Payments made shortly before bankruptcy
If a creditor knows that their debtor is insolvent and still receives payment, they are thereby putting other creditors at a disadvantage. The insolvency administrator may challenge the payment and reclaim the amount for the estate. The Federal Court of Justice recently had to rule on such a case.
The defendant company had long-standing business relations with the debtor, who later became insolvent. Over time, the outstanding payments amounted to €200,000. Consequently, the machinery trading company imposed a delivery freeze. The debtor then announced that, through financing, it would be able to settle its debts in installments. In the judges’ view, the offer of installment payments and the fact that payments subsequently failed to materialize were indications that the creditor should have recognized the insolvency.

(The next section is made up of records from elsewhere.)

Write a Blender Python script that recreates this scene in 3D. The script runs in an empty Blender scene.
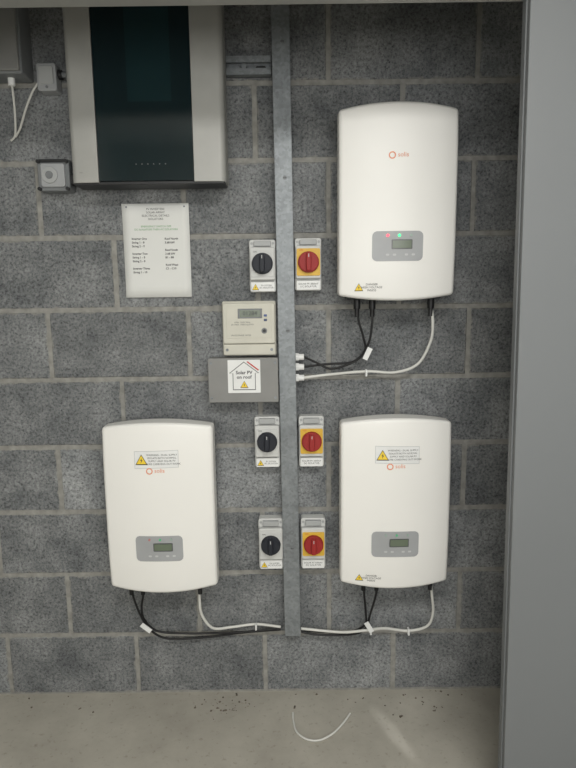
import bpy, bmesh, math, random
from mathutils import Matrix, Vector
random.seed(7)
C=bpy.context
scene=C.scene
scene.view_settings.view_transform='Standard'

# ------------------------------------------------------------------ camera
F=590.0;P=math.radians(8.87);R=math.radians(0.7)
cam=bpy.data.cameras.new('camera');co=bpy.data.objects.new('camera',cam);C.collection.objects.link(co)
cam.sensor_fit='VERTICAL';cam.sensor_height=36;cam.lens=F/768*36;cam.clip_start=0.02
co.matrix_world=Matrix.Translation((0,-1.9,1.4))@Matrix.Rotation(math.pi/2-P,4,'X')@Matrix.Rotation(-R,4,'Z')
scene.camera=co

# ------------------------------------------------------------------ materials
def s2l(c):
    return tuple(((x/255)/12.92 if x/255<=0.04045 else ((x/255+0.055)/1.055)**2.4) for x in c)+(1,)
def mat(name,rgb,rough=0.5,metal=0.0,emit=None,estr=0,noise=None,bump=None,coat=0):
    """rgb in sRGB 0-255. noise=(scale,amount) bump=(scale,strength)"""
    m=bpy.data.materials.new(name);m.use_nodes=True
    nt=m.node_tree;b=nt.nodes['Principled BSDF']
    col=s2l(rgb)
    b.inputs['Base Color'].default_value=col
    b.inputs['Roughness'].default_value=rough
    b.inputs['Metallic'].default_value=metal
    if coat: b.inputs['Coat Weight'].default_value=coat
    if emit:
        b.inputs['Emission Color'].default_value=s2l(emit);b.inputs['Emission Strength'].default_value=estr
    tc=nt.nodes.new('ShaderNodeTexCoord')
    if noise is None: noise=(14,0.05)
    n=nt.nodes.new('ShaderNodeTexNoise');n.inputs['Scale'].default_value=noise[0];n.inputs['Detail'].default_value=6
    nt.links.new(tc.outputs['Object'],n.inputs['Vector'])
    r=nt.nodes.new('ShaderNodeValToRGB')
    a=noise[1]
    r.color_ramp.elements[0].position=.3;r.color_ramp.elements[1].position=.7
    r.color_ramp.elements[0].color=tuple(max(0,x*(1-a)) for x in col[:3])+(1,)
    r.color_ramp.elements[1].color=tuple(min(1,x*(1+a)) for x in col[:3])+(1,)
    nt.links.new(n.outputs['Fac'],r.inputs['Fac']);nt.links.new(r.outputs['Color'],b.inputs['Base Color'])
    if bump:
        n2=nt.nodes.new('ShaderNodeTexNoise');n2.inputs['Scale'].default_value=bump[0];n2.inputs['Detail'].default_value=4
        nt.links.new(tc.outputs['Object'],n2.inputs['Vector'])
        bp=nt.nodes.new('ShaderNodeBump');bp.inputs['Strength'].default_value=bump[1];bp.inputs['Distance'].default_value=.002
        nt.links.new(n2.outputs['Fac'],bp.inputs['Height']);nt.links.new(bp.outputs['Normal'],b.inputs['Normal'])
    return m

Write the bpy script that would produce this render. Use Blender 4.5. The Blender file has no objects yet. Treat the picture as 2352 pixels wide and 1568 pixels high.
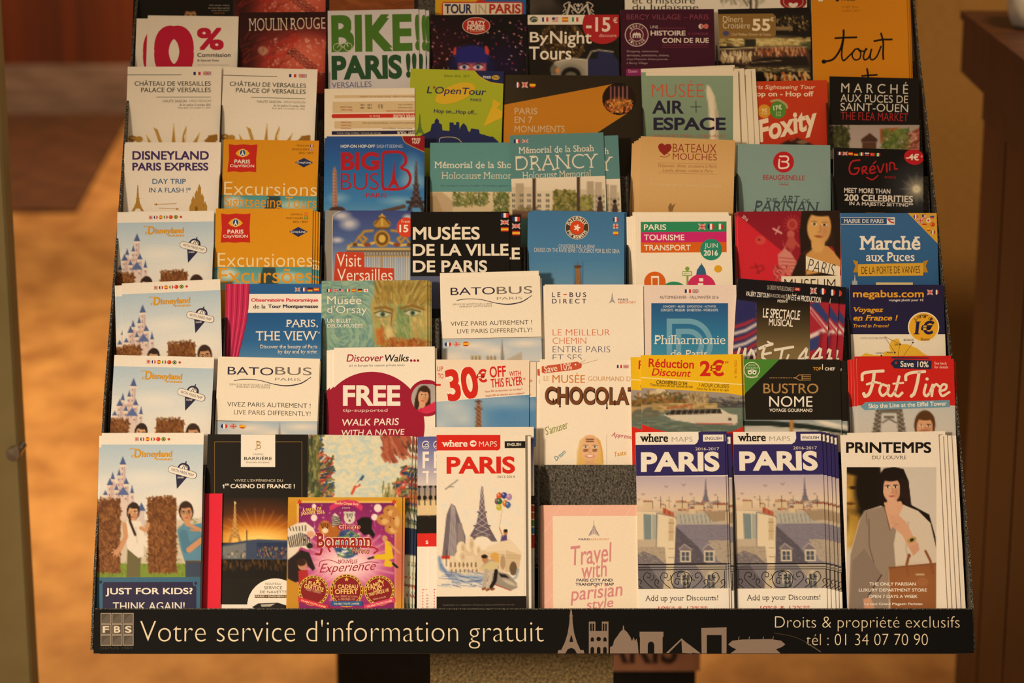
import bpy, math, random
import numpy as np
from mathutils import Vector, geometry

# ------------------------------------------------------------------ camera, light, exposure
sc = bpy.context.scene
FPX = 2352 * 50 / 22.3
PITCH = math.radians(14.6)
CAM = Vector((0, 0, 1.55))
cam_d = bpy.data.cameras.new('camera')
cam_d.lens = 50
cam_d.sensor_width = 22.3
cam_d.clip_start = 0.05
cam_d.dof.use_dof = True
cam_d.dof.focus_distance = 2.27
cam_d.dof.aperture_fstop = 3.5
cam = bpy.data.objects.new('camera', cam_d)
sc.collection.objects.link(cam)
cam.location = CAM
cam.rotation_euler = (math.pi / 2 - PITCH, 0, 0)
sc.camera = cam

world = bpy.data.worlds.new('world')
sc.world = world
world.use_nodes = True
bgn = world.node_tree.nodes['Background']
bgn.inputs[0].default_value = (1.0, 0.70, 0.42, 1)
bgn.inputs[1].default_value = 0.36


def spot(name, loc, target, power, size, angle, blend, col=(1.0, 0.69, 0.36)):
    d = bpy.data.lights.new(name, 'SPOT')
    d.energy = power
    d.shadow_soft_size = size
    d.spot_size = math.radians(angle)
    d.spot_blend = blend
    d.color = col
    o = bpy.data.objects.new(name, d)
    sc.collection.objects.link(o)
    o.location = loc
    o.rotation_euler = (Vector(target) - Vector(loc)).to_track_quat('-Z', 'Y').to_euler()
    return o


spot('warm_spotlight', (-2.2, -0.9, 2.1), (0.08, 2.14, 0.705), 555, 0.24, 26, 1.0, (1.0, 0.79, 0.54))
spot('warm_spotlight', (-1.6, 4.6, 2.8), (-1.0, 5.2, 0.0), 640, 0.2, 100, 1.0, (1.0, 0.77, 0.43))
spot('warm_spotlight', (-1.2, 7.6, 2.8), (-1.2, 9.4, 0.4), 480, 0.2, 110, 1.0, (1.0, 0.72, 0.40))  # unseen fill spot, added to lift the dark back wall
spot('warm_spotlight', (1.05, 1.7, 2.7), (1.15, 3.8, 0.7), 330, 0.15, 60, 1.0, (1.0, 0.72, 0.36))  # unseen fill spot, added to brighten the right wall and counter

sc.view_settings.view_transform = 'Standard'
sc.view_settings.look = 'None'
sc.view_settings.exposure = 0.0
sc.view_settings.gamma = 1.0
sc.view_settings.use_curve_mapping = False

# ------------------------------------------------------------------ camera geometry of the rack
FWD = Vector((0, math.cos(PITCH), -math.sin(PITCH)))
UPV = Vector((0, math.sin(PITCH), math.cos(PITCH)))
TILT = math.radians(25)
NRM = Vector((0, -math.cos(TILT), math.sin(TILT)))      # out of a leaflet's face
TOPS = [995, 822, 652, 486, 322, 160, 30, -105]
DEPTH = [2.25 + 0.033 * t for t in range(8)]


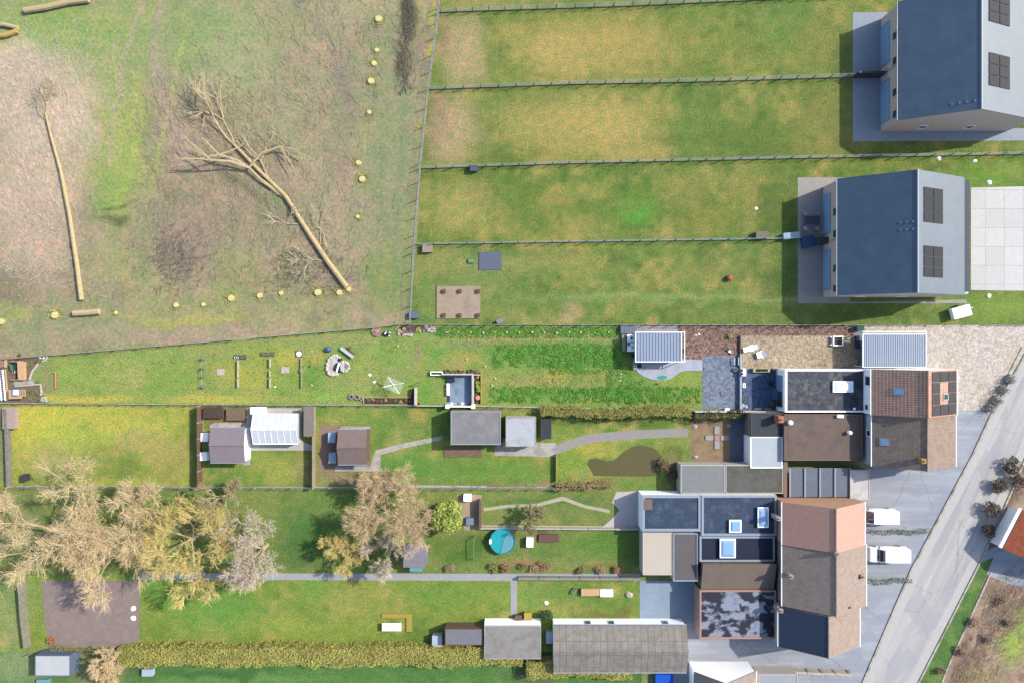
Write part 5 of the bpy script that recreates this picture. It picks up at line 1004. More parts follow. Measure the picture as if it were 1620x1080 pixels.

Suspension of Payments as an Indication of Insolvency
In the meantime, the debtor required a new machine from the defendant. At that time, the debts owed to the defendant had already reached €800,000. The company agreed to deliver the machine in exchange for a down payment of €200,000 and a bank guarantee covering the remaining outstanding claims of €600,000. The creditor was required to reimburse the insolvency administrator for the down payment made. This is because the creditor should have been aware that the debtor was on the verge of insolvency.
Conclusion:
If the creditor is aware of the debtor’s insolvency or of circumstances suggesting that the debtor is insolvent, the insolvency administrator may challenge payments made. The creditor must then return the amount paid to them.